Ese domingo un montón de traseros
se removieron inquietos sobre los bancos de las parroquias españolas. Los
cuerpos de esos glúteos oscilantes fueron iluminados auditivamente por las
palabras de los párrocos, que les debían transmitir el mensaje divino de aquel
hombre que Dios, a través de la elección del Espíritu Santo, había elegido para
representarle en la Tierra: “pagar salarios
en dinero B es pecado gravísimo”. “¡Pecado!”, repitió el señor X, dueño de grandes empresas y miembro
ejemplar de la Obra, y se volvió hacia el asiento de atrás. Su mirada se
encontró con los del señor Z, ejemplar neocatecúmeno y empresario con intereses
internacionales, desde los plásticos de Almería hasta las Islas Caimán.
“¡Pecado gravísimo!”, pudo
leer el uno en los ojos del otro.
Unos bancos más atrás, el señor
Mariano, político conservador de hondas raíces cristianas, sintió una punzada
en la cartera..., bueno, en el corazón, que se encontraba escondido bajo la
billetera de cuero. “¡Caramba!”, se dijo cual personaje novelesco del XIX,
“pagar en negro, pagar en negro... vaya, me suena, me
suena de algo esa cosiña...”, pero su mente se distrajo con otro
pecadiño... ¿o no sería pecado destruir
unos discos duros de ordenador donde estaban las pruebas de un delito en B,
mentir al juez en A sobre su borrado, que se perdiera el sumario del juicio...
y marear la perdiz así hasta el juicio final? En fin, todo eso era very difficult
y además todas esas acusaciones eran mentira, salvo alguna cosa.

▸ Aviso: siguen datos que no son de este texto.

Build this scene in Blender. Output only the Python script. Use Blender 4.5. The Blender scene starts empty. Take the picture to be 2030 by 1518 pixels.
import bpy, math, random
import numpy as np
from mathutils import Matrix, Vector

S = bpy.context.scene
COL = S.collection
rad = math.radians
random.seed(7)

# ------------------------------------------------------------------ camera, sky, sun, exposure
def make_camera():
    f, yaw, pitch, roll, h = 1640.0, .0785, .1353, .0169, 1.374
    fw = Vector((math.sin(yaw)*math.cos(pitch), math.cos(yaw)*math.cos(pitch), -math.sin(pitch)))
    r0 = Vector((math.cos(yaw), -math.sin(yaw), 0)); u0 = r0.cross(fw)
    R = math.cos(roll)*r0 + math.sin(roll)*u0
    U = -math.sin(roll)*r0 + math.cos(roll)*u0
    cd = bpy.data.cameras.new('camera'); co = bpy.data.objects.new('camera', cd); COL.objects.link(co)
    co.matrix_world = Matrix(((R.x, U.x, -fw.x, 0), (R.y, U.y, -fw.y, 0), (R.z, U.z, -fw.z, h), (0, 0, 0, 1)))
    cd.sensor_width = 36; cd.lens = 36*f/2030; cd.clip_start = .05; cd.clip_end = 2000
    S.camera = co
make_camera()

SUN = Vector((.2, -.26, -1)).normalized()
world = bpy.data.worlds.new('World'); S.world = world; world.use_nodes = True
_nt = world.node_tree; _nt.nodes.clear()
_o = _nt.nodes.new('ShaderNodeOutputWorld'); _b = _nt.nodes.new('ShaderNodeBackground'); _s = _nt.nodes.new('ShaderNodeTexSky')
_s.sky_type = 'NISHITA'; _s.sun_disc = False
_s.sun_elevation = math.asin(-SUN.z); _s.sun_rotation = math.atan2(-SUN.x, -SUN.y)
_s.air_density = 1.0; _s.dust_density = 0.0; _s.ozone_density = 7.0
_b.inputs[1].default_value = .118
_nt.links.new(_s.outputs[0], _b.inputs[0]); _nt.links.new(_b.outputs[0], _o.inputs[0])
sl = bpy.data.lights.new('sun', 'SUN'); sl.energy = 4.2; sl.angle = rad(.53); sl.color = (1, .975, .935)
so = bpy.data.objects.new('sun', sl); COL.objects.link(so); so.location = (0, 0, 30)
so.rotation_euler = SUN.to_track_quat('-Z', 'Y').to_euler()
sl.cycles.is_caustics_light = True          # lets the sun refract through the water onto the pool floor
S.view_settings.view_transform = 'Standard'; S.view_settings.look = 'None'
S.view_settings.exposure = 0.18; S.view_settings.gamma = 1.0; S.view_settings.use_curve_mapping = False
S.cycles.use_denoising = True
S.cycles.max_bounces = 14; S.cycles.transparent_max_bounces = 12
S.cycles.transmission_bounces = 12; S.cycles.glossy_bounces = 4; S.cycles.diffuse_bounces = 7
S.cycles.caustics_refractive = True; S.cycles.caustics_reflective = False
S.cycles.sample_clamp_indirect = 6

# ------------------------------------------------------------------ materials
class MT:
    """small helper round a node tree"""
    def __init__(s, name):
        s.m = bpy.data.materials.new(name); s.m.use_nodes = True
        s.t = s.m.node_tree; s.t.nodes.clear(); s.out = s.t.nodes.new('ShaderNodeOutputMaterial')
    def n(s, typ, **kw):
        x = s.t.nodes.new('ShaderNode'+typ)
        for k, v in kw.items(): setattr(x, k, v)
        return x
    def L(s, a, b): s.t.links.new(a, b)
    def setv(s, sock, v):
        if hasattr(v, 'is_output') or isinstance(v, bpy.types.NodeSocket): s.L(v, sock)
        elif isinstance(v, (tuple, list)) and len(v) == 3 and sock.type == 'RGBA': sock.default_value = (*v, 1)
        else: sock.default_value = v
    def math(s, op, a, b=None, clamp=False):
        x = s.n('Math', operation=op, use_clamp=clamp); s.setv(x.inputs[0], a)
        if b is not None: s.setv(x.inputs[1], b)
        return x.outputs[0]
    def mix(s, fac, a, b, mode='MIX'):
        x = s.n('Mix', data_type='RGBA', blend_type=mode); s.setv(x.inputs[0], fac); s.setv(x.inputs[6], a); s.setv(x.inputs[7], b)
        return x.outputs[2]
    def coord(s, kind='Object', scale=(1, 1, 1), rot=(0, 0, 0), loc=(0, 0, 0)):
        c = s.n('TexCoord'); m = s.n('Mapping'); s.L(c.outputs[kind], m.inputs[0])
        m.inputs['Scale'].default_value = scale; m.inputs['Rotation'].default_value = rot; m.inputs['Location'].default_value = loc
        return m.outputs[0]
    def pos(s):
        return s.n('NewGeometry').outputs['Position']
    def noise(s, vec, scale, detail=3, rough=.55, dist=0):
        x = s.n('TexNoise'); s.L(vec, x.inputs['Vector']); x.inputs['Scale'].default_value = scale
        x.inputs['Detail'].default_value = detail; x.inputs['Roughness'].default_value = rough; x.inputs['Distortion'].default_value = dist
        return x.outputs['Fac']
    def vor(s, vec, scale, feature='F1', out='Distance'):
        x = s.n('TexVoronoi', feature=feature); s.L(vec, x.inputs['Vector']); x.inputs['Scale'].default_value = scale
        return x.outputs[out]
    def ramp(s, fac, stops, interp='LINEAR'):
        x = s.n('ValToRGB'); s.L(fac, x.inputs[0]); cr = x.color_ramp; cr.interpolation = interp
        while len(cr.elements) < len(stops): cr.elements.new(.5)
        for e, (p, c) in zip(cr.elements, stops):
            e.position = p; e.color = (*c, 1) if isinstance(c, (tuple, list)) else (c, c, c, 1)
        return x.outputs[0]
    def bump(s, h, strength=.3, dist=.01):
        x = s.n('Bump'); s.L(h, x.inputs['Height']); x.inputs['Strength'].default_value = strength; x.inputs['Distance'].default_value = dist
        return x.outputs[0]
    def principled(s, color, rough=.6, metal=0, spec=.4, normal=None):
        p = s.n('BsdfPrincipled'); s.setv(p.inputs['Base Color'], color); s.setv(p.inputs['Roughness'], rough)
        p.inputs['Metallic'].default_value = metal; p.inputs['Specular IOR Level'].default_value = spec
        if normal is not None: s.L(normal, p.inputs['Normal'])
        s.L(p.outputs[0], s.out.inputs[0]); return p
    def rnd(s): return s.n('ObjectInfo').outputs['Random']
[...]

A su lado, la devota señora Mª
Dolores intentaba comprender si alguna vez había pecado de palabra al explicar
un asunto de pagos en diferido a un presunto delincuente, como simulación de un
pago de verdad o algo así, que la verdad es que era algo muy lioso que no
recordaba muy bien . Aunque no estaba muy segura, bajo su toca su conciencia
estaba tranquila: ella servía a Dios llenando
los templos de devotos y/o conversos pagados en
A. Cerca de ambos una beata ministra sonreía plácidamente,
sabiéndose a salvo de las calderas de Pedro Botero. Sus actos de gobierno, guiados
por la Virgen, nunca podían ser pecaminosos, o sea que nada había que temer
de ese Papa que, quizá no sin razón, algunos feligreses consideraban ya un rojo
infiltrado.
Al fondo de la nave, cerca de la
puerta para poder salir de cuando en cuando a hablar con su aifone de empresa,
se sentaba siempre otro renombrado financiero, R. R., presidente de Trankia, de
comportamiento no tan cristianamente ejemplar, pero siempre elegido por
Aznarr y otros colegas para representarles en las más altas instancias del
poder y del dinero, que en el capitalismo viene a ser la misma cosa. Este
señor, tan elegante, también estaba tranquilo: él, adalid de la ingeniería financiera
mundial, era capaz de pagar en A con tarjetas B. A su lado se persignaba su
colega el señor B., presidente de Cajamaní, imputado
imputadísimo por un juez, seguramente rojeras, al que todavía no había
podido quitarse de encima. ¿Cómo iba a saber él, que solamente era presidente
de uno de los bancos más grandes del país, que no se podían despilfarrar los
millones de euros que les había mangado a los pequeños ahorradores? Bueno, ese
Papa no tenía ni idea del mundo de los negocios, Dios sabía toda la verdad y ya
vería Él si lo absolvía el día del juicio final... pero, por si acaso, dejó en
el cepillo un par de billetes de 500 euros que les había cogido prestados de
unas preferentes a unos jubilados. Nunca se sabe.